![]() ![]() |
|
LESSON PLAN: Exploring the Nature of Leadership
Video Segment
Eyes on the Prize, Volume 165 Chapters 2 and 5
Ask students to think of someone they admire as a leader (locally or nationally). Ask them to jot down some of the traits of that leader--encourage them to think about the person's personal characteristics as well as his or her leadership style.
Make a list of some of the students' responses on an overhead projector or chalkboard. Ask students to look at the list and see if they can identify some different forms of leadership or different leadership styles. Ask them to think about some of these styles of leadership as you review some of the key leaders of the civil rights movement.
Ask students to take a sheet of paper and divide it into four columns, labeled:
Review the following profiles and organizations. As you show each profile, ask students to share what they recall about that individual or group from previous lessons. Ask the students to take notes on their chart during this review.
What were the policy choices being considered? What leaders or groups supported each policy choice?
Who influenced the choice that was finally made? How did he or she exert leadership?
How was that decision made? Were compromises involved?
What were the benefits of that choice? Were the goals achieved?
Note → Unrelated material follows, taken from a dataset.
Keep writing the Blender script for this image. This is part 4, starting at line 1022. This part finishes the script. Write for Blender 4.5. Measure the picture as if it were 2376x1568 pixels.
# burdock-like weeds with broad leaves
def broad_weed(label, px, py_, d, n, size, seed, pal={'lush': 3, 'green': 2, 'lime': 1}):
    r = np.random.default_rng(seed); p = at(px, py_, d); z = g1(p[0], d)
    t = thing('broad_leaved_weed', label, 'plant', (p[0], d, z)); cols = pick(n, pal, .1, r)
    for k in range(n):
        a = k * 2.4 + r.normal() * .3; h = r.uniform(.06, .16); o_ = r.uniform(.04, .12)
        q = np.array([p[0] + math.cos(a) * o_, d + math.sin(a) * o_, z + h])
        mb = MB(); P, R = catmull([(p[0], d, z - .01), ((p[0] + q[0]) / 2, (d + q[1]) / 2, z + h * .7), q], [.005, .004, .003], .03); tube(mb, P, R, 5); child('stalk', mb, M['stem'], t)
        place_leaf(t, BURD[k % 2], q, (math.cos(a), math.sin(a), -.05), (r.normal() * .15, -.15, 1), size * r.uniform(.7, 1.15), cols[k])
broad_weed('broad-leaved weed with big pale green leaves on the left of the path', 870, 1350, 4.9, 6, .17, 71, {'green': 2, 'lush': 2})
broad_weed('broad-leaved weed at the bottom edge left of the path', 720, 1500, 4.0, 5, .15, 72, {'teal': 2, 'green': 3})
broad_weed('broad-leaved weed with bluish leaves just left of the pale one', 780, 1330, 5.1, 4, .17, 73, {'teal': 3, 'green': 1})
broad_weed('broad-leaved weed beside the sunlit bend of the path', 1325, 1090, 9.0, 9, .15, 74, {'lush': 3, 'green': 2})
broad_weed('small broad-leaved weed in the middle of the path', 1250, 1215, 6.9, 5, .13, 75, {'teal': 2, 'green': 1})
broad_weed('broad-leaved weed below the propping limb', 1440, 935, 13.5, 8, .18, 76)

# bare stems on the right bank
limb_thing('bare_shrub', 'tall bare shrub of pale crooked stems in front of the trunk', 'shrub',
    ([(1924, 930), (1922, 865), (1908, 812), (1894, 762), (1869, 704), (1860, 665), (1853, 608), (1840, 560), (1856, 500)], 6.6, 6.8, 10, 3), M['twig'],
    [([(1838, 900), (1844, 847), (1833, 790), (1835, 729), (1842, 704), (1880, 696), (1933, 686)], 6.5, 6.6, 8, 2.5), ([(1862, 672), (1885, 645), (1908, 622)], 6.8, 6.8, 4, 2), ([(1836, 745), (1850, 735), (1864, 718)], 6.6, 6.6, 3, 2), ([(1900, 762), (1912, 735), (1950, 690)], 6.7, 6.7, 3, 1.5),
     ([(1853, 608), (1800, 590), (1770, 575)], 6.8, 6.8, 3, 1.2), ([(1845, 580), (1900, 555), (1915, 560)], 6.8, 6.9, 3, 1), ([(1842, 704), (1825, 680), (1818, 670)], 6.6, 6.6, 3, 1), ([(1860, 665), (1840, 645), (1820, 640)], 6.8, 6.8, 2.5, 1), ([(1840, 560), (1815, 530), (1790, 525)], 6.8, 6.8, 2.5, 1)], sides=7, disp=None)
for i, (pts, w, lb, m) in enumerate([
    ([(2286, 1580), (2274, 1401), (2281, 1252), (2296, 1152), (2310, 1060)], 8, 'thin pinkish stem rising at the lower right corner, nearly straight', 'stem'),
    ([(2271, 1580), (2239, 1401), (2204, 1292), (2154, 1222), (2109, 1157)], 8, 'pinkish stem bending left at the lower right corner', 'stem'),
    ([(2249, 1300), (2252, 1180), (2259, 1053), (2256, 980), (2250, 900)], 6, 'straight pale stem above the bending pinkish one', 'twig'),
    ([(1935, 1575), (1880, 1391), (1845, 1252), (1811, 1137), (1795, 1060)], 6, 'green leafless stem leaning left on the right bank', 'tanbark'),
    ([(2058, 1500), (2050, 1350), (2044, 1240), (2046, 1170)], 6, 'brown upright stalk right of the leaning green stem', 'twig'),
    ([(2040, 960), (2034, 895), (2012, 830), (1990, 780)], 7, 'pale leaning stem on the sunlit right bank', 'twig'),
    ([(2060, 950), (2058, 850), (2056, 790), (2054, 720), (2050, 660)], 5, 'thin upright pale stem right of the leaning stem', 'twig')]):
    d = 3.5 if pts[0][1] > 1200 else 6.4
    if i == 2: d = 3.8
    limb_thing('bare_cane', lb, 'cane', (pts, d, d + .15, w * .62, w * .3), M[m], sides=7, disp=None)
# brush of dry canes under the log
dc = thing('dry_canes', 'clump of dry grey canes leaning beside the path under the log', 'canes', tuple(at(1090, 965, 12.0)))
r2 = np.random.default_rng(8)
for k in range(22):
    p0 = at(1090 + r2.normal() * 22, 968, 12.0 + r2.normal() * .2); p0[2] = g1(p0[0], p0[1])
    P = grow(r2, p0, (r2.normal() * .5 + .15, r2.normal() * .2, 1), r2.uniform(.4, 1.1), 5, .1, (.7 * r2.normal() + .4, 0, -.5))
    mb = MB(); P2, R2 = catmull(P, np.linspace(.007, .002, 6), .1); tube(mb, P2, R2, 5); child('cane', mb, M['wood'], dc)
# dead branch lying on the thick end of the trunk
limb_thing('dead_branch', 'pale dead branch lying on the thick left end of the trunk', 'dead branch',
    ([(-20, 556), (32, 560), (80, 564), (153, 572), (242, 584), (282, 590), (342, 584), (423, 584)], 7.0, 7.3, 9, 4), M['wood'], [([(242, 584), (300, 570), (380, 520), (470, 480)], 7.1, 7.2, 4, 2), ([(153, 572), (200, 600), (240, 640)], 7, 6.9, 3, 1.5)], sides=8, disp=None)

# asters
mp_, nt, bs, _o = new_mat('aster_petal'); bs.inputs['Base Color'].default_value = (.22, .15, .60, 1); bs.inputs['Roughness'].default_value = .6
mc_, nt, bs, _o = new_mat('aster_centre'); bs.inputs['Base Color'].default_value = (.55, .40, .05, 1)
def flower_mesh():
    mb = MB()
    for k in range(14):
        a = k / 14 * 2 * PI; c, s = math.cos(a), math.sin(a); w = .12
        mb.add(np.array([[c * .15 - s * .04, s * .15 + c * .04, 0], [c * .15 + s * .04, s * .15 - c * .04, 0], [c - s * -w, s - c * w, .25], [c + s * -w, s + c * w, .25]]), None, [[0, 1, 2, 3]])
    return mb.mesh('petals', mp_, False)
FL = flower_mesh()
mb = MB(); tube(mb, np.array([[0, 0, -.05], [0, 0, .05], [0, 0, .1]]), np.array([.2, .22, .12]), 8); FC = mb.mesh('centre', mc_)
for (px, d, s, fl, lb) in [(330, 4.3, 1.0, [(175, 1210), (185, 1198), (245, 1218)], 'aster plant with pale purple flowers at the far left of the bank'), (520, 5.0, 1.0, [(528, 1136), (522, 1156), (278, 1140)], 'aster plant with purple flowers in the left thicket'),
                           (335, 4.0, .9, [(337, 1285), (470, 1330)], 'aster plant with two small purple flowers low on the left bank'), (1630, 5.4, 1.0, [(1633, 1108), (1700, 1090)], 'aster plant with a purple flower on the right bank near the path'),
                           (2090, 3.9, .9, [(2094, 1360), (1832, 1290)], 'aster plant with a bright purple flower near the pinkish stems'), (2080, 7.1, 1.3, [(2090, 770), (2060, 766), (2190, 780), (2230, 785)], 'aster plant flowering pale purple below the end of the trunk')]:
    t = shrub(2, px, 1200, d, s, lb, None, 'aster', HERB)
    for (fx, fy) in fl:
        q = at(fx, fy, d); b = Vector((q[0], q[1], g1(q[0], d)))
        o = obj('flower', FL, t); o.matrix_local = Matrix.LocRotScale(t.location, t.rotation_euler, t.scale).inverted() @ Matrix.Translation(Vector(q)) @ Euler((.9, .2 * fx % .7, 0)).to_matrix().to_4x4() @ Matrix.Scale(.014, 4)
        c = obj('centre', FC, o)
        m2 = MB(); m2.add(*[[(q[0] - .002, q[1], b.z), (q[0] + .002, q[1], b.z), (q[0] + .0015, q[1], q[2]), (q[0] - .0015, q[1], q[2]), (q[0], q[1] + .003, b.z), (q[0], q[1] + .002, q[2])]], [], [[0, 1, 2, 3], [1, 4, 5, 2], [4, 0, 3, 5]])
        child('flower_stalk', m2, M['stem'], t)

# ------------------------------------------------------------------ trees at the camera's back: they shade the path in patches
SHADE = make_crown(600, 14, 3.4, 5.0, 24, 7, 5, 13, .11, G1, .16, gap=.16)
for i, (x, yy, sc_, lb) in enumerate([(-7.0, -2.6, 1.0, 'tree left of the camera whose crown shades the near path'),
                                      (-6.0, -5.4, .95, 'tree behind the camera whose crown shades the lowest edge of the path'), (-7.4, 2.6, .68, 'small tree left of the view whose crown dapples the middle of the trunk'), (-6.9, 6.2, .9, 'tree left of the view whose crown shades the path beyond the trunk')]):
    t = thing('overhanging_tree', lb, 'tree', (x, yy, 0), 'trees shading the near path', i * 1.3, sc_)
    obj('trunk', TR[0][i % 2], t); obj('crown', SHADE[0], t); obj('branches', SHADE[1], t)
If you were alive during this time period, with which one of these individuals or groups would you most have
identified? Why?
After each clip, come back to these questions and conduct a brief discussion with the students.
Two assessments of the Albany movement. SCLC decides to leave Albany but we hear how Charles Sherrod of
SNCC saw things and also the lessons that SCLC's Wyatt Tee Walker took from the movement.
John Lewis speech at March on Washington. References A. Philip Randolph's proposed march on Washington in
1941 and shows the compromise SNCC struck regarding Lewis's speech, out of respect for Randolph and also out of a
spirit of unity.
Diane Nash on choices after the bombing of the Sixteenth Street Baptist Church. Nash relates that many people in
the movement considered retaliating against those who killed the children.
Divide students into groups of four to six people. Ask each group to choose one of the incidents in which leadership played a prominent role. Ask the students to develop a short skit that shows what happened in the incident.
Encourage them to focus on the role of leaders in the situation.
After the students have developed their skits and shared them with the class, conduct a brief discussion with the class to compare and contrast the forms of leadership in each incident. Pay specific attention to any of the inter-organizational conflicts that are portrayed in the skits.
Ask each student to look back at the list of leadership traits they developed at the beginning of the lesson. Encourage them to revise the list if they have new or changed ideas. Ask each student to write a letter to a friend describing a civil rights or other leader they admire.